話題は多岐にわたり、数学:その他=1:9といった感じだったでしょうか。プリンストン高等研究所に招かれた際の所長・オッペンハイマー博士、恩師の竹山道雄先生、盟友のヴェイユ等々歴史上の人物が次々と登場し、そのつど驚かされることがしばしばで、その折の話のいくつかが、その後刊行した『記憶の切繪図』、『鳥のように』に収録されています。
志村先生は紳士的でいつも穏やかな微笑みをたたえてお話をされていました。一般に言われている怖いと思うようなことはまったくありません。ただ、意表を突いてくる質問もたびたびで、その意味ではうかうかしていられないおしゃべりで、いつも軽い緊張感がありました。「神道って何だと思いますか」、「大江健三郎氏をどう思いますか」、矢がどこから飛んでくるのかまったく予測がつきません。こういった質問に百科事典的な答えをすると、「渡辺さんの意見、見方が聞きたいのです」と言われ、頭をフルに働かせ、考えを絞り出すようにしてお答えしました。これは、自分の言葉で語らなければいけませんよ、という志村先生からの暗黙のアドヴァイスであったのでしょう。
また、わずかに数学の話題になったとき、「フェルマーの最終定理」が解けたことが数学の未来に貢献することにはならない、新たな問いを立て、その問いが次の数学を拓くものでなければまったく無意味だとおっしゃっていたこともたいへん印象的でした。すでにある問いの答えを導き出すことよりも、新しい問いを生み出すことのほうが遥かに重要で、明日に繫がることをただただ自分の頭で考えなさい、ということを志村先生に教わったように思います。
森先生に「本格を目指しなさい」と言われ、志村先生には「自分の頭で考えなさい」と教えられ、しかも数式の分からない担当が編集したMath & Science とは何だったのだろうかと改めて考えてみますと、つまるところ「非理科系の素人が編集した理数書」ということに尽きるかと思います。もちろん中身は、腕っこきの理工書専門の校閲者の方に見ていただいていますので、誤りは極力正すようにしていました(元本の誤りはけっこう多いのです)。

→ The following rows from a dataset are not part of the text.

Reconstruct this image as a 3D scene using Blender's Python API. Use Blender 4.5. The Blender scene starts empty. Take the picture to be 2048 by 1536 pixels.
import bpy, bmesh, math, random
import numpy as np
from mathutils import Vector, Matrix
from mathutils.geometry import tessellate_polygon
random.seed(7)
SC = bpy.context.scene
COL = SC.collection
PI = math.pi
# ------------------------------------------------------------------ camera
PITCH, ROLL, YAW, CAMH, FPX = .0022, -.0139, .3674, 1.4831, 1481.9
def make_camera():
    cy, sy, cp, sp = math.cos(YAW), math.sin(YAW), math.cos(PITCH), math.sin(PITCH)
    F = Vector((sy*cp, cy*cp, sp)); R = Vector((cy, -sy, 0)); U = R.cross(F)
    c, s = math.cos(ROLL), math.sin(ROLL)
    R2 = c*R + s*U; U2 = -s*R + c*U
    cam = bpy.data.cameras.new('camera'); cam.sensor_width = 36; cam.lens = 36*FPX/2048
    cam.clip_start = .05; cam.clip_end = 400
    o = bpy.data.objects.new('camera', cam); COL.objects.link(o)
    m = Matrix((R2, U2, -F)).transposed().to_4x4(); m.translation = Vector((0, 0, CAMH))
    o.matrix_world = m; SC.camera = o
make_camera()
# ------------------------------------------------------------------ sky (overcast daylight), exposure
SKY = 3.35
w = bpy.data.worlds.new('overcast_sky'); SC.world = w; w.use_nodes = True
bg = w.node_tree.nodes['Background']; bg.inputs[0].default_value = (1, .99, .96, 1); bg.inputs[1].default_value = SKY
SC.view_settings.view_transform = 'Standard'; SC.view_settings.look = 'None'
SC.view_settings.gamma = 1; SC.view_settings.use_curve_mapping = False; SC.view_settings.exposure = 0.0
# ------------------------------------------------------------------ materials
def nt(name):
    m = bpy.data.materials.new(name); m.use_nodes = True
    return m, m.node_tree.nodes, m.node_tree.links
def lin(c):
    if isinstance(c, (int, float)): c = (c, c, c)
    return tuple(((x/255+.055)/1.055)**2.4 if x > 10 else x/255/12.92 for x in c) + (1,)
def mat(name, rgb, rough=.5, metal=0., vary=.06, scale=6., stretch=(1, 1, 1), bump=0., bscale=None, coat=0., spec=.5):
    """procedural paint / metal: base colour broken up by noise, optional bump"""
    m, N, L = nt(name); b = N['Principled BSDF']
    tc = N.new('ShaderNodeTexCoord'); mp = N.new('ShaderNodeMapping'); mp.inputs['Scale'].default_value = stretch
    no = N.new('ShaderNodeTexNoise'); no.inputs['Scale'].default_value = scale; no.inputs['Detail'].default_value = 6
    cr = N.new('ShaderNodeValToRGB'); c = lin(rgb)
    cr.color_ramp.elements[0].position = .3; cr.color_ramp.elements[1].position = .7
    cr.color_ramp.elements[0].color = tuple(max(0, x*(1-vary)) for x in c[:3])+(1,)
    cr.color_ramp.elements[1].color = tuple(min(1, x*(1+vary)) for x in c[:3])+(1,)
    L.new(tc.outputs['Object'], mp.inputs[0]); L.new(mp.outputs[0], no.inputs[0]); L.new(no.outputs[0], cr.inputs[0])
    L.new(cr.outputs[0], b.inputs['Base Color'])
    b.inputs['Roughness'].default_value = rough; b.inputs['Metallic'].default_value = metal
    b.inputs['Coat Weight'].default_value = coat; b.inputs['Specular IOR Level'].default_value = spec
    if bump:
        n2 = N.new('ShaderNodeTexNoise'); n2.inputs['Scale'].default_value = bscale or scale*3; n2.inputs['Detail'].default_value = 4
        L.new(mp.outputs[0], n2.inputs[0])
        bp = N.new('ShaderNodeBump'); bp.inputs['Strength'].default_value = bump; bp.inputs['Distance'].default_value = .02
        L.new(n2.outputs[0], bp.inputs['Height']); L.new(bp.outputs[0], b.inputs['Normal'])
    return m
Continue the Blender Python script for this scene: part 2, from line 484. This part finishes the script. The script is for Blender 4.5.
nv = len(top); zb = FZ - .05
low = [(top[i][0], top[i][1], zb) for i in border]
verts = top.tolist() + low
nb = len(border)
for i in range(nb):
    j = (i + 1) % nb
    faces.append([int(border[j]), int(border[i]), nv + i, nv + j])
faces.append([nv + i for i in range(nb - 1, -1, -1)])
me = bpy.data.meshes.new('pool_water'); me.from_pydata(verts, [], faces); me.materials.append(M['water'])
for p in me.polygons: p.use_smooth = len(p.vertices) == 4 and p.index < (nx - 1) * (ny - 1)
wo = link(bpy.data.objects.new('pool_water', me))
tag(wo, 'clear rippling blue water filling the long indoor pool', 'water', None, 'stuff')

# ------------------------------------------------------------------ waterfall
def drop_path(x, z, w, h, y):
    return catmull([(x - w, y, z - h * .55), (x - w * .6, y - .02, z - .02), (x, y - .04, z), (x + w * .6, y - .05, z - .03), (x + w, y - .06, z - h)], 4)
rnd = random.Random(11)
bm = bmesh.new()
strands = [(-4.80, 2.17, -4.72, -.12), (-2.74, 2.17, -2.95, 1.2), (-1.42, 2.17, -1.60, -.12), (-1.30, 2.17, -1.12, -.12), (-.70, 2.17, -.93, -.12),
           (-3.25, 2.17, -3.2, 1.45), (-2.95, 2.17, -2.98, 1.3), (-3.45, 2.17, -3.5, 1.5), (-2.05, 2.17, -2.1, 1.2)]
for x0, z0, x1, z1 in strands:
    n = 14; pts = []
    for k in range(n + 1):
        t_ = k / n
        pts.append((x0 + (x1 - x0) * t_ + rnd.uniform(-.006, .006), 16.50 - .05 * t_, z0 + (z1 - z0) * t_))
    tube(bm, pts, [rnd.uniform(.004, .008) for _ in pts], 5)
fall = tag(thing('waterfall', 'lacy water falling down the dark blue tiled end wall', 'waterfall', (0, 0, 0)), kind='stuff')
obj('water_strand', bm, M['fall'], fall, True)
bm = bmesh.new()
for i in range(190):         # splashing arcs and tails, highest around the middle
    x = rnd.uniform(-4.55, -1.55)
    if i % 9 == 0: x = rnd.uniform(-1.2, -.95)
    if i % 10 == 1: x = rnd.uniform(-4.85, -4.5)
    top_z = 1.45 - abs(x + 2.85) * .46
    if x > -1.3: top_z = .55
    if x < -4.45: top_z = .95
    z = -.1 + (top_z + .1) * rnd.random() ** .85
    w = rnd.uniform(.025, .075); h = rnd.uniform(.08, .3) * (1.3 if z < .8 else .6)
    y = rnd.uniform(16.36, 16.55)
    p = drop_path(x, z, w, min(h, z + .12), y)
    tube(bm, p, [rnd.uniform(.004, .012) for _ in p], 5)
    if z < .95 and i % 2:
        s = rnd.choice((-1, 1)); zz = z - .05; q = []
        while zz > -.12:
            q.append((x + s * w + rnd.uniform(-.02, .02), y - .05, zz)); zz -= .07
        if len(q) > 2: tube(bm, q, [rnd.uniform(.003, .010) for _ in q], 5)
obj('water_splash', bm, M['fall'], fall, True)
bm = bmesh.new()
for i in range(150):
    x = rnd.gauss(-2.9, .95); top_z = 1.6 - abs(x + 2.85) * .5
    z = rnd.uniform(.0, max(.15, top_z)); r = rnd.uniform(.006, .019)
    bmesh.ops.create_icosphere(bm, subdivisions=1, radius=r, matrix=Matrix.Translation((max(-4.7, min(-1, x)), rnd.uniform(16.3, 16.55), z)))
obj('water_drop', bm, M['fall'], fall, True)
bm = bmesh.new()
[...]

「数学」、「天才」への憧れという出自からして不純ですので、由緒正しい理工書版元や理数科の正規の教育を受けた編集者からは、「なんとも見ていられない」と思われていたことでしょう。こちらも長い間引け目を感じてまいりました。ただあるときから少しずつですが、「素人だからこそできることもある」へと意識が変わっていったように思います。たぶん理工書生え抜きの編集者でしたら、内容を理解できるわけで、その難しさから出版に二の足を踏んでしまうような企画でも、私たち素人は「良さそうなので出そう」ときわめてシンプルに考えて出版することができたのです。「勢い」や「勘」といった「蛮勇」による刊行が可能でした。しかも社内には理数系の人間がほぼいないこともあって、企画会議で異論が出るはずもなく、ほぼ野放し状態、難易度というリミッターが最初から存在していませんでした。どれほど難しい数式が多く入っていても、そもそも難しさの程度そのものが分からないので、問題にもなりません。恥ずかしげもなく言えば、Math & Science は素人だからこそ可能だったシリーズだったのです。
私は2024年6月に定年退職を迎え、今では多少ともMath & Science を客観的に見られるようになりました。ただ、このシリーズがほんとうに「数学を伝える」ことの手助けになったのかどうかはいまだに確信がありません。このシリーズの一冊を手に取ってくださった読者がいらっしゃったのでしたら(この目で実際に見たことがありませんので)、これ以上の喜びはありません。